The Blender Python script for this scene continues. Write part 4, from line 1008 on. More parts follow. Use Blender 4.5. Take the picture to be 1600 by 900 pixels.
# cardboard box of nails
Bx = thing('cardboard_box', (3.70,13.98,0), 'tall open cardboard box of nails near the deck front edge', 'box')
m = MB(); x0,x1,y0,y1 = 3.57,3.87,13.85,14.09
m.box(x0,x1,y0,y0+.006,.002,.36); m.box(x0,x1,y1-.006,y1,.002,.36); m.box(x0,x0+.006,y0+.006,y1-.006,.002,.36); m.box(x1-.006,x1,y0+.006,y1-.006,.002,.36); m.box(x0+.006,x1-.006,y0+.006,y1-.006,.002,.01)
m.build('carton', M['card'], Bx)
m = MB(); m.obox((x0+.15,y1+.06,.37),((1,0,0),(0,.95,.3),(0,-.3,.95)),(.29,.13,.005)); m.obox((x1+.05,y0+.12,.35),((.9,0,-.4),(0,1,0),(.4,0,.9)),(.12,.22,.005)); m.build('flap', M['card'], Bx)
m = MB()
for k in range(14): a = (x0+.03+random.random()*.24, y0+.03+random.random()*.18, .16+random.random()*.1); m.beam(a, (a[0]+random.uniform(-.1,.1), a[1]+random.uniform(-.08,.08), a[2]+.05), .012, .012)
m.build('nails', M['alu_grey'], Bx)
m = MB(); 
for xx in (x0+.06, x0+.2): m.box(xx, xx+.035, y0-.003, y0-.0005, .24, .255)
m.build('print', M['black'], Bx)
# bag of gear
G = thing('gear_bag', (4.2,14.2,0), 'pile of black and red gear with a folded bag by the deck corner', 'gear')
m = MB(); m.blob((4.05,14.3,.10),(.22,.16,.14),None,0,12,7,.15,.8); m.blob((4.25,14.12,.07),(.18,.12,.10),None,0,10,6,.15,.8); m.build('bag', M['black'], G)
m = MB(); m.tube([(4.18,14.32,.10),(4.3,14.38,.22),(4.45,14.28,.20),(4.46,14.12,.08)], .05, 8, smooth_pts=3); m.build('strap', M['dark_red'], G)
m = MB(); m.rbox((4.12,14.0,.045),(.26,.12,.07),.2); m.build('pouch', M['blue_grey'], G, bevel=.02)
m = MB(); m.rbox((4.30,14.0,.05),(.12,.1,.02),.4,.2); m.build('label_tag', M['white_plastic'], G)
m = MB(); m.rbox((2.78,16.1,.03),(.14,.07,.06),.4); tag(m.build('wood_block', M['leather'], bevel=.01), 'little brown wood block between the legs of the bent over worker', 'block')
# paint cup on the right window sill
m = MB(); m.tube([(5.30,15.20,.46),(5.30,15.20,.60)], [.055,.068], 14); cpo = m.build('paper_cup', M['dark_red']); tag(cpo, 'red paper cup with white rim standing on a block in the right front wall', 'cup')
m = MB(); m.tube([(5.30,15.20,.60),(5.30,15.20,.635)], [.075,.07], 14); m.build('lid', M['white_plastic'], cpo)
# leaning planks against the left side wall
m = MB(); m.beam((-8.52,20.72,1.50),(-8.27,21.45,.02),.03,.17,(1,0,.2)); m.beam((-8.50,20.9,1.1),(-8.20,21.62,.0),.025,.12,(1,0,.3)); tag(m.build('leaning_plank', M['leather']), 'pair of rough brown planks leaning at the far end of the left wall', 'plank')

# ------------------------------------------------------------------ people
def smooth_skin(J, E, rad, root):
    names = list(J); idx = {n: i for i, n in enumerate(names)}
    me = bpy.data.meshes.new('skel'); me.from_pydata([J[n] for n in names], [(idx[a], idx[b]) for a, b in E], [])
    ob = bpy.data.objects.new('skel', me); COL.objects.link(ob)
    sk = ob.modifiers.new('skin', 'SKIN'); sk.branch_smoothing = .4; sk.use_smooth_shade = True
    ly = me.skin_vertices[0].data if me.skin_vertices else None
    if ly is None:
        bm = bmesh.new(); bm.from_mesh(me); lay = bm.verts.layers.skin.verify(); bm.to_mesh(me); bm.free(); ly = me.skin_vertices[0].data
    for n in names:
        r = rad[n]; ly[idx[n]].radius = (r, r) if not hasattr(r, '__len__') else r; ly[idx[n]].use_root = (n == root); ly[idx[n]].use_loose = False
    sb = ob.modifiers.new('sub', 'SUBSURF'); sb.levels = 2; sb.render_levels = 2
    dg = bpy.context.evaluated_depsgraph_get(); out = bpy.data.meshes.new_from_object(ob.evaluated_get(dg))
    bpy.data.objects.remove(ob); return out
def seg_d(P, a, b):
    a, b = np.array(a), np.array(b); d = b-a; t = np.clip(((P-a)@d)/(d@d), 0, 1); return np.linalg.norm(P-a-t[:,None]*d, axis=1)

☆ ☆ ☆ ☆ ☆

= Your task =
Write down the full listing again, exactly.

= Solution to this problem =
The Blender Python script for this scene continues. Write part 4, from line 1008 on. More parts follow. Use Blender 4.5. Take the picture to be 1600 by 900 pixels.
# cardboard box of nails
Bx = thing('cardboard_box', (3.70,13.98,0), 'tall open cardboard box of nails near the deck front edge', 'box')
m = MB(); x0,x1,y0,y1 = 3.57,3.87,13.85,14.09
m.box(x0,x1,y0,y0+.006,.002,.36); m.box(x0,x1,y1-.006,y1,.002,.36); m.box(x0,x0+.006,y0+.006,y1-.006,.002,.36); m.box(x1-.006,x1,y0+.006,y1-.006,.002,.36); m.box(x0+.006,x1-.006,y0+.006,y1-.006,.002,.01)
m.build('carton', M['card'], Bx)
m = MB(); m.obox((x0+.15,y1+.06,.37),((1,0,0),(0,.95,.3),(0,-.3,.95)),(.29,.13,.005)); m.obox((x1+.05,y0+.12,.35),((.9,0,-.4),(0,1,0),(.4,0,.9)),(.12,.22,.005)); m.build('flap', M['card'], Bx)
m = MB()
for k in range(14): a = (x0+.03+random.random()*.24, y0+.03+random.random()*.18, .16+random.random()*.1); m.beam(a, (a[0]+random.uniform(-.1,.1), a[1]+random.uniform(-.08,.08), a[2]+.05), .012, .012)
m.build('nails', M['alu_grey'], Bx)
m = MB(); 
for xx in (x0+.06, x0+.2): m.box(xx, xx+.035, y0-.003, y0-.0005, .24, .255)
m.build('print', M['black'], Bx)
# bag of gear
G = thing('gear_bag', (4.2,14.2,0), 'pile of black and red gear with a folded bag by the deck corner', 'gear')
m = MB(); m.blob((4.05,14.3,.10),(.22,.16,.14),None,0,12,7,.15,.8); m.blob((4.25,14.12,.07),(.18,.12,.10),None,0,10,6,.15,.8); m.build('bag', M['black'], G)
m = MB(); m.tube([(4.18,14.32,.10),(4.3,14.38,.22),(4.45,14.28,.20),(4.46,14.12,.08)], .05, 8, smooth_pts=3); m.build('strap', M['dark_red'], G)
m = MB(); m.rbox((4.12,14.0,.045),(.26,.12,.07),.2); m.build('pouch', M['blue_grey'], G, bevel=.02)
m = MB(); m.rbox((4.30,14.0,.05),(.12,.1,.02),.4,.2); m.build('label_tag', M['white_plastic'], G)
m = MB(); m.rbox((2.78,16.1,.03),(.14,.07,.06),.4); tag(m.build('wood_block', M['leather'], bevel=.01), 'little brown wood block between the legs of the bent over worker', 'block')
# paint cup on the right window sill
m = MB(); m.tube([(5.30,15.20,.46),(5.30,15.20,.60)], [.055,.068], 14); cpo = m.build('paper_cup', M['dark_red']); tag(cpo, 'red paper cup with white rim standing on a block in the right front wall', 'cup')
m = MB(); m.tube([(5.30,15.20,.60),(5.30,15.20,.635)], [.075,.07], 14); m.build('lid', M['white_plastic'], cpo)
# leaning planks against the left side wall
m = MB(); m.beam((-8.52,20.72,1.50),(-8.27,21.45,.02),.03,.17,(1,0,.2)); m.beam((-8.50,20.9,1.1),(-8.20,21.62,.0),.025,.12,(1,0,.3)); tag(m.build('leaning_plank', M['leather']), 'pair of rough brown planks leaning at the far end of the left wall', 'plank')

# ------------------------------------------------------------------ people
def smooth_skin(J, E, rad, root):
    names = list(J); idx = {n: i for i, n in enumerate(names)}
    me = bpy.data.meshes.new('skel'); me.from_pydata([J[n] for n in names], [(idx[a], idx[b]) for a, b in E], [])
    ob = bpy.data.objects.new('skel', me); COL.objects.link(ob)
    sk = ob.modifiers.new('skin', 'SKIN'); sk.branch_smoothing = .4; sk.use_smooth_shade = True
    ly = me.skin_vertices[0].data if me.skin_vertices else None
    if ly is None:
        bm = bmesh.new(); bm.from_mesh(me); lay = bm.verts.layers.skin.verify(); bm.to_mesh(me); bm.free(); ly = me.skin_vertices[0].data
    for n in names:
        r = rad[n]; ly[idx[n]].radius = (r, r) if not hasattr(r, '__len__') else r; ly[idx[n]].use_root = (n == root); ly[idx[n]].use_loose = False
    sb = ob.modifiers.new('sub', 'SUBSURF'); sb.levels = 2; sb.render_levels = 2
    dg = bpy.context.evaluated_depsgraph_get(); out = bpy.data.meshes.new_from_object(ob.evaluated_get(dg))
    bpy.data.objects.remove(ob); return out
def seg_d(P, a, b):
    a, b = np.array(a), np.array(b); d = b-a; t = np.clip(((P-a)@d)/(d@d), 0, 1); return np.linalg.norm(P-a-t[:,None]*d, axis=1)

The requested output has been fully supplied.